Overview: Nightwing breaks into a casino to come face to face with the Judge.
Synopsis (spoilers ahead): The issue opens with the Judge meeting with two members of the League of Limousine Assassins, who have come to see the Judge to warn him to reopen the Casinos. The Judge offers them to come work for him, offering them up Nightwing. Meanwhile, Detective Svoboda tucks her daughter in for the night and leaves, carrying a rifle and speaking of having a job to finish. Nightwing finds Guppy in his apartment and discovers that he is too late, that Guppy has stabbed his father, King Sturgeon, through the chest and is dead.
Nightwing goes to the Justice Tree, to find that it has been poisoned by an industrial herbicide and that the tree is dying. Nightwing makes a call to Lucy Weatherton who tells him that the Judge is held up at the Hercules Casino. Nightwing attempts to break in but finds that the walls of the casino are electrified. Nightwing has a brief radio conversation with Batman and asks him to make a call to an unknown number as Bruce Wayne. Nightwing then notices his client from his cross-training gym, Wallace, in line to get into the casino, and after a quick costume change approaches Wallace in line at the Casino and asks him to get him past security. Wallace makes his money as a stripper and the next page finds Dick Grayson dancing in his underwear at a bachelorette party inside the casino. After giving his stripper winnings to an old woman who just lost her money at the casino, Dick suits back up as Nightwing and makes his way past the armed guards to the Judge’s penthouse.
Nightwing finds the Judge waiting for him, and as Nightwing holds the Judge up against a window, the Judge sticks a knife in Nightwing’s side, only to be interrupted by Svoboda taking shots at Nightwing from another roof, causing Nightwing and the Judge to take cover. Nightwing is then ambushed as the League of Limousine Assassins fills the room. As Nightwing is overpowered, the Judge takes off his sunglasses, revealing that his eyes are stitched closed. The issue ends with Nightwing being knocked unconscious as the Judge looks over him.
Analysis: This issue continues to build on the previous issues, with Nightwing frantically hunting down the Judge as the body count rises. This story arc has been about setting Nightwing on a collision course with the Judge and the story keeps a steady pace of tension. There’s a feeling of dread through the story and when the Judge and Nightwing meet face to face, the issue pays off the feeling that something terrible is going to happen.

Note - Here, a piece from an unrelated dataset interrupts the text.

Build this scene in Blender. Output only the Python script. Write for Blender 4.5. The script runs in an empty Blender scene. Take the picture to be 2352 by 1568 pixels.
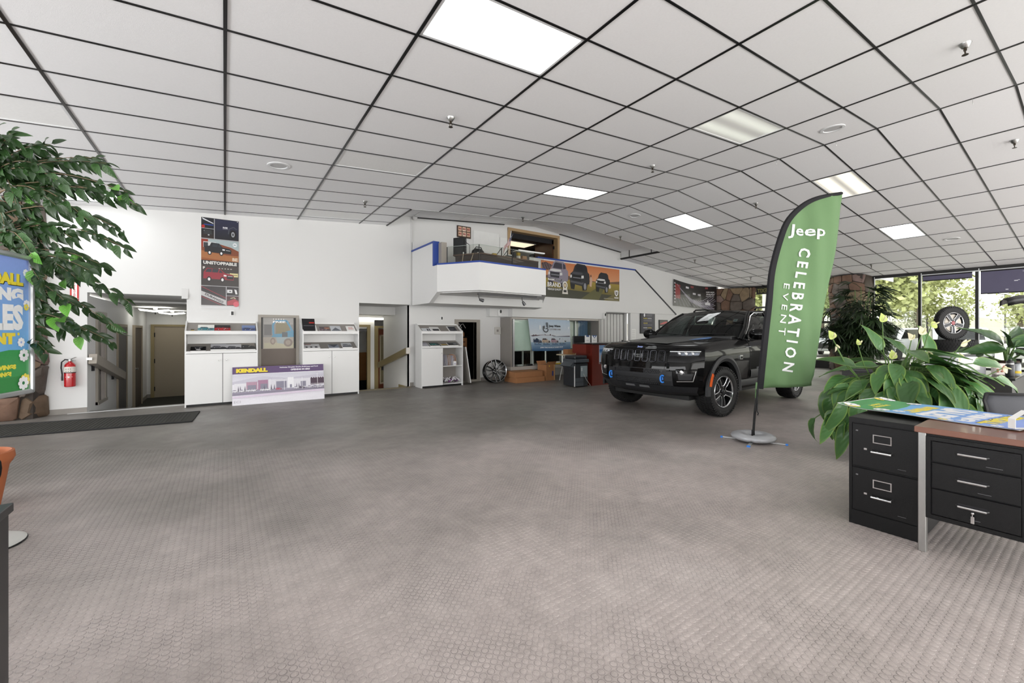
import bpy, bmesh, math, random
from mathutils import Vector, Matrix
random.seed(7)
PI = math.pi
scene = bpy.context.scene
C = scene.collection

# ------------------------------------------------------------------ camera
cam_data = bpy.data.cameras.new('camera')
cam_data.sensor_width = 36.0
cam_data.lens = 954.06 / 2352 * 36.0
cam_data.shift_y = -21.5 / 2352
cam_data.clip_start = 0.05
cam_data.clip_end = 400
cam = bpy.data.objects.new('camera', cam_data)
cam.location = (0, 0, 1.30)
cam.rotation_euler = (PI / 2, 0, -0.6053)
C.objects.link(cam)
scene.camera = cam

# ------------------------------------------------------------------ sky, fill lamps, exposure
world = bpy.data.worlds.new('overcast_sky')
scene.world = world
world.use_nodes = True
wn = world.node_tree
wn.nodes.clear()
w_out = wn.nodes.new('ShaderNodeOutputWorld')
w_bg = wn.nodes.new('ShaderNodeBackground')
w_tc = wn.nodes.new('ShaderNodeTexCoord')
w_sep = wn.nodes.new('ShaderNodeSeparateXYZ')
w_ramp = wn.nodes.new('ShaderNodeValToRGB')
w_ramp.color_ramp.elements[0].position = 0.0
w_ramp.color_ramp.elements[0].color = (1.0, 0.95, 0.86, 1)
w_ramp.color_ramp.elements[1].position = 0.5
w_ramp.color_ramp.elements[1].color = (0.96, 0.98, 1.0, 1)
wn.links.new(w_tc.outputs['Generated'], w_sep.inputs[0])
wn.links.new(w_sep.outputs['Z'], w_ramp.inputs[0])
wn.links.new(w_ramp.outputs[0], w_bg.inputs[0])
wn.links.new(w_bg.outputs[0], w_out.inputs[0])
SKY = 3.4
w_bg.inputs[1].default_value = SKY
LAMP = 5.5            # emission of the fluorescent diffusers


def area(name, loc, rot, sx, sy, power, color=(1, 1, 1)):
    d = bpy.data.lights.new(name, 'AREA')
    d.shape = 'RECTANGLE'
    d.size = sx
    d.size_y = sy
    d.energy = power
    d.color = color
    o = bpy.data.objects.new(name, d)
    o.location = loc
    o.rotation_euler = rot
    C.objects.link(o)
    return o


# added fill lamp in place of shop front daylight, tilted up at the ceiling
area('shopfront_fill', (6.0, -5.7, 1.5), (PI / 2 + 0.55, 0, 0), 22.0, 2.6, 740, (0.97, 0.985, 1.0))
# added fill lamp before the solid left wall, tilted up at the ceiling
area('side_fill', (-6.15, 3.0, 1.5), (PI / 2 + 0.6, 0, -PI / 2), 12.0, 2.6, 880, (0.97, 0.985, 1.0))
scene.view_settings.view_transform = 'Standard'
scene.view_settings.look = 'None'
scene.view_settings.gamma = 1.0
scene.view_settings.use_curve_mapping = False
scene.view_settings.exposure = 0.0
scene.cycles.use_denoising = True
scene.cycles.max_bounces = 8
scene.cycles.diffuse_bounces = 6
scene.cycles.transparent_max_bounces = 12
scene.cycles.sample_clamp_indirect = 6.0


# ------------------------------------------------------------------ colours and materials
def S(h):
    if not isinstance(h, str):
        return tuple(h)
    h = h.lstrip('#')
    out = []
    for k in (0, 2, 4):
        c = int(h[k:k + 2], 16) / 255
        out.append(c / 12.92 if c <= 0.04045 else ((c + 0.055) / 1.055) ** 2.4)
    return tuple(out)


MATS = {}


def M(name, col, rough=0.5, metal=0.0, var=0.06, scale=6.0, bump=0.0, bscale=80.0, spec=0.5, coat=0.0, emit=0.0, alpha=1.0, sheen=0.0, detail=3.0):
    if name in MATS:
        return MATS[name]
    m = bpy.data.materials.new(name)
    m.use_nodes = True
    nt = m.node_tree
    b = nt.nodes['Principled BSDF']
    c = S(col)
    tc = nt.nodes.new('ShaderNodeTexCoord')
    nz = nt.nodes.new('ShaderNodeTexNoise')
    nz.inputs['Scale'].default_value = scale
    nz.inputs['Detail'].default_value = detail
    nt.links.new(tc.outputs['Object'], nz.inputs['Vector'])
    mx = nt.nodes.new('ShaderNodeMix')
    mx.data_type = 'RGBA'
    mx.inputs[6].default_value = tuple(max(0, v * (1 - var)) for v in c) + (1,)
    mx.inputs[7].default_value = tuple(min(1, v * (1 + var)) for v in c) + (1,)
    nt.links.new(nz.outputs['Fac'], mx.inputs[0])
    nt.links.new(mx.outputs[2], b.inputs['Base Color'])
    b.inputs['Roughness'].default_value = rough
    b.inputs['Metallic'].default_value = metal
    b.inputs['Specular IOR Level'].default_value = spec
    b.inputs['Coat Weight'].default_value = coat
    b.inputs['Coat Roughness'].default_value = 0.03
    if emit:
        nt.links.new(mx.outputs[2], b.inputs['Emission Color'])
        b.inputs['Emission Strength'].default_value = emit
    if bump:
        n2 = nt.nodes.new('ShaderNodeTexNoise')
        n2.inputs['Scale'].default_value = bscale
        n2.inputs['Detail'].default_value = 4
        nt.links.new(tc.outputs['Object'], n2.inputs['Vector'])
        bp = nt.nodes.new('ShaderNodeBump')
        bp.inputs['Strength'].default_value = bump
        bp.inputs['Distance'].default_value = 0.01
        nt.links.new(n2.outputs['Fac'], bp.inputs['Height'])
        nt.links.new(bp.outputs[0], b.inputs['Normal'])
    MATS[name] = m
    return m


def glass_mat(name, tint=(1, 1, 1), ior=1.45, rough=0.0):
    """thin pane: clear transmission plus a Fresnel mirror"""
    if name in MATS:
        return MATS[name]
    m = bpy.data.materials.new(name)
    m.use_nodes = True
    nt = m.node_tree
    nt.nodes.clear()
    o = nt.nodes.new('ShaderNodeOutputMaterial')
    mix = nt.nodes.new('ShaderNodeMixShader')
    t = nt.nodes.new('ShaderNodeBsdfTransparent')
    t.inputs[0].default_value = tuple(tint) + (1,)
    g = nt.nodes.new('ShaderNodeBsdfGlossy')
    g.inputs['Roughness'].default_value = rough
    lw = nt.nodes.new('ShaderNodeLayerWeight')      # Schlick reflectance, the same from both sides
    lw.inputs['Blend'].default_value = 0.5
    pw = nt.nodes.new('ShaderNodeMath')
    pw.operation = 'POWER'
    pw.inputs[1].default_value = 5.0
    nt.links.new(lw.outputs['Facing'], pw.inputs[0])
    f0 = ((ior - 1) / (ior + 1)) ** 2
    f = nt.nodes.new('ShaderNodeMath')
    f.operation = 'MULTIPLY_ADD'
    f.inputs[1].default_value = 1 - f0
    f.inputs[2].default_value = f0
    nt.links.new(pw.outputs[0], f.inputs[0])
    nt.links.new(f.outputs[0], mix.inputs[0])
    nt.links.new(t.outputs[0], mix.inputs[1])
    nt.links.new(g.outputs[0], mix.inputs[2])
    nt.links.new(mix.outputs[0], o.inputs[0])
    MATS[name] = m
    return m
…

We get a little more information about the Judge. I like how writer Sam Humphries keeps laying out breadcrumbs with the Judge, not giving away too much information in any one issue and keeping a sense of mystery throughout this arc. I do find that the reveal that the Judge’s eyes are stitched close is not the shock that I think the book would have wanted it to be, since having the character always wearing sunglasses was always telegraphing the fact that a reveal was coming. That said, the image is certainly creepy and I like that the explanation is kept to a few panels of the Judge’s point of view of seeing the world as some sort of energy, which does a good job of leaving the reader to wonder what exactly is the Judge’s deal.
One of the things I like the most about Humphries run on the book so far is that he marries a hard-boiled crime drama sensibility with an energetic lunacy that shouldn’t’ work as well as it does. The very notion of a down on his luck shark-boy should come across as just plain silly, but not only does is work within this story, but I thought the scene of Nightwing trying to convince Guppy to abandon his plans to murder his father and the horror of discovering that he’s far too late is a well executed and emotional sequences. Another moment, when Dick infiltrates the casino posing as an exotic dancer works well as a funny moment that gives us a break from the drama of the issue without derailing it. I do have to wonder if Humphries set Wallace up as a character in his first issue for the sole purpose of this gag.
On the art, Bernard Chang continues to impress, and I thought not only does he handle the action well, but I particularly liked his execution of the scene with Guppy, particularly the panel of Nightwing in the background with the silhouette of King Sturgeon’s blood dripping hand in the foreground, which is only elevated by Marcelo Maiolo’s colors. I do have questions about what exactly is going on in the last page of the book, with the Judge slowly fading out into a field of blue bubbles. I initially thought that it’s supposed to be water and suggest that Nightwing is being taken to a watery grave, but I’m not entirely sure.
Final Thoughts: This book continues to be energetic and insane and yet still a gritty crime comic. It’s a fun read. Go pick it up.